Virginia Woolf: Women Should Stop Going ’Round the Mulberry Tree

I’m about half-way through Virginia Woolf’s Three Guineas. It’s a book I haven’t decided yet whether I want to finish (it’s getting a little monotonous) but it did have a passage I thought was worth sharing here.

She’s been thinking over the question of how women, as they begin to escape from patriarchal domination and to compete on the same playing field as men, can avoid the vices that playing on this field seems to impart to men. She says that a woman ought to vow that “in the practice of your profession you refuse to be separated from poverty, chastity, derision, and freedom from unreal loyalties,” things which, in the past, have been the crucial informal education of women who have been denied formal education.

Here is how she defines these things:

By poverty is meant enough money to live upon. That is, you must earn enough to be independent of any other human being and to buy that modicum of health, leisure, knowledge, and so on that is needed for the full development of body and mind. But no more. Not a penny more.

By chastity is mean that when you have made enough to live on by your profession you must refuse to sell your brain for the sake of money. That is you must cease to practise your profession, or practise it for the sake of research and experiment; or, if you are an artist, for the sake of the art; or give the knowledge acquired professionally to those who need it for nothing. But directly the mulberry tree begins to make you circle, break off. Pelt the tree with laughter.

Going “’round the mulberry tree” is a metaphor she’s been using to describe professional people who are running a treadmill because of the apotheosis of private property and the warfare state.

By derision — a bad word, but once again the English language is much in need of new words — is meant that you must refuse all methods of advertising merit, and hold that ridicule, obscurity, and censure are preferable, for psychological reasons, to fame and praise. Directly badges, orders, or degrees are offered you, fling them back in the giver’s face.

By freedom from unreal loyalties is meant that you must rid yourself of pride of nationality in the first place; also of religious pride, college pride, school pride, family pride, sex pride, and those unreal loyalties that spring from them. Directly the seducers come with their seductions to bribe you into captivity, tear up the parchments; refuse to fill up the forms.

Throughout the book Woolf relies heavily on irony, so it is not clear to me (at least yet) to what extent she is endorsing this advice or perhaps offering it as the logical outcome of some point of view she doesn’t endorse. But from this she slides quickly into an earnest discussion of Sophocles’s Antigone, so I lean toward thinking she means this to be taken at least somewhat seriously:

You want to know which are the unreal loyalties which we must despise, which the real loyalties which we must honour?

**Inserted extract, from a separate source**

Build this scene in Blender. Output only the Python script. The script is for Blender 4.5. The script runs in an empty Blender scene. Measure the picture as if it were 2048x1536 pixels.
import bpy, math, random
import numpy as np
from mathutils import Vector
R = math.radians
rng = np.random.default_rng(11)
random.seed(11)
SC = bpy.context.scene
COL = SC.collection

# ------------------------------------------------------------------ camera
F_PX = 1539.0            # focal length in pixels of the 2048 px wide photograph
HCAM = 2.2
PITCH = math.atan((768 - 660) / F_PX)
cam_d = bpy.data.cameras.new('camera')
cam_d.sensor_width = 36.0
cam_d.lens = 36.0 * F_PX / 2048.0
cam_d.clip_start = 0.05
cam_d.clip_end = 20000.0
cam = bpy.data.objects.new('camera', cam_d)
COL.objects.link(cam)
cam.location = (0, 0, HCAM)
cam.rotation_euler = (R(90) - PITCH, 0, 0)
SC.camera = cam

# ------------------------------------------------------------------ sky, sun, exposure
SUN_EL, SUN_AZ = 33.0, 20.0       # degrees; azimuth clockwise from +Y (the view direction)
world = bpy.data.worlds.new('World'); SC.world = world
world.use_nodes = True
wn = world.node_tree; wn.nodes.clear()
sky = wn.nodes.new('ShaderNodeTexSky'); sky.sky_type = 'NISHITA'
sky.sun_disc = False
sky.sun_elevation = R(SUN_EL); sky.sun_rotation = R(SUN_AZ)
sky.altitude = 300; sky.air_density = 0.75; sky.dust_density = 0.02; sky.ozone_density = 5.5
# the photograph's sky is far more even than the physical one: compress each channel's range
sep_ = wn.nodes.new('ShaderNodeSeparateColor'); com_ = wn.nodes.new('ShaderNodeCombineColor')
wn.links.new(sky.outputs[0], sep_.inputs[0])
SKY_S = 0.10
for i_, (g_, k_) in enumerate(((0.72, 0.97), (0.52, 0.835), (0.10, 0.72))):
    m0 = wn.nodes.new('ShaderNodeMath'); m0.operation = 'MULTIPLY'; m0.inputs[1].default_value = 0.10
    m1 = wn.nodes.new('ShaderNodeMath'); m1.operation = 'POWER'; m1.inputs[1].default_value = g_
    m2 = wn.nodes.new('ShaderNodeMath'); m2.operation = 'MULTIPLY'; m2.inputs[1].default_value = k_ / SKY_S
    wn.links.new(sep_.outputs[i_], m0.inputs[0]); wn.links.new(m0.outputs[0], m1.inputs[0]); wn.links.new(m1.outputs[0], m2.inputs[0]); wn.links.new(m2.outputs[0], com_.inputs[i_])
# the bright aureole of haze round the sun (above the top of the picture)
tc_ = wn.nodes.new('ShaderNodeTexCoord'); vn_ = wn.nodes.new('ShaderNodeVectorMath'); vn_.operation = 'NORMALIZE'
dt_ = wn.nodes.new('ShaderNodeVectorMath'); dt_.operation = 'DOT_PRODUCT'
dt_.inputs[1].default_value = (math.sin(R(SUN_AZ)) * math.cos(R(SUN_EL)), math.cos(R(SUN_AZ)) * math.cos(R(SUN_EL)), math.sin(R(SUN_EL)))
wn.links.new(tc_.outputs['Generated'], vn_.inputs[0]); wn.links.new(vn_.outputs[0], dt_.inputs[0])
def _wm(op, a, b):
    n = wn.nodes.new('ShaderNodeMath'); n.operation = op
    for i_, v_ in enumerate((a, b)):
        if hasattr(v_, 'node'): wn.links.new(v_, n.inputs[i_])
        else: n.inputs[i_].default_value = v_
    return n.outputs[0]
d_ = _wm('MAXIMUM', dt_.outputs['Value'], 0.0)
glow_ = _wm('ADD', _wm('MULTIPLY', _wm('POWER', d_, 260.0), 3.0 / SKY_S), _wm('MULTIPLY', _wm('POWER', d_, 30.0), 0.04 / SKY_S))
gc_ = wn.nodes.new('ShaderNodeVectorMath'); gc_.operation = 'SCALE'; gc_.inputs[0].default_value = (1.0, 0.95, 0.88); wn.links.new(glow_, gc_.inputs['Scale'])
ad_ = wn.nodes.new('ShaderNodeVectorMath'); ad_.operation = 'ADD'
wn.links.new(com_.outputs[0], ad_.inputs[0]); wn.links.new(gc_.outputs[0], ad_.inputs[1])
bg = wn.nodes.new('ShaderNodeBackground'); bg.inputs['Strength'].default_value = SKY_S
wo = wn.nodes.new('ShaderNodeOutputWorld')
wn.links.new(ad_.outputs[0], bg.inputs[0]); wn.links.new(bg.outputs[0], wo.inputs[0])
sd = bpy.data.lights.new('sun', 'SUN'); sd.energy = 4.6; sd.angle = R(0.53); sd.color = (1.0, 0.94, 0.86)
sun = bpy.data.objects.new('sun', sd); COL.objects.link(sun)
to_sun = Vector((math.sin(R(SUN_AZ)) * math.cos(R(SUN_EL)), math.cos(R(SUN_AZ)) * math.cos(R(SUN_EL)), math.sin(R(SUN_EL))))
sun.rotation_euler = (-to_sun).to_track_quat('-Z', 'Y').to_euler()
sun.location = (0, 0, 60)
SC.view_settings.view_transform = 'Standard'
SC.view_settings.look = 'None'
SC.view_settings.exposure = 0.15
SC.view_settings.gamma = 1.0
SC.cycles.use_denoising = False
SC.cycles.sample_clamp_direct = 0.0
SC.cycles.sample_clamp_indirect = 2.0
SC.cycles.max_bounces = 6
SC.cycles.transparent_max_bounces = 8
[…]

Consider Antigone’s distinction between the laws and the Law. That is a far more profound statement of the duties of the individual to society than any our sociologists can offer us. Lame as the English rendering is, Antigone’s five words are worth all the sermons of all the archbishops.*


* The five words of Antigone are: Οὓτοι συνέχθειν ἀλλά συμωιλεῖν ἕωυν. ’Tis not my nature to join in hating, but in loving (Antigone, line 523 (Jebb).) To which Creon replied: “Pass, then, to the world of the dead, and, if thou must needs love, love them. While I live, no woman shall rule me.”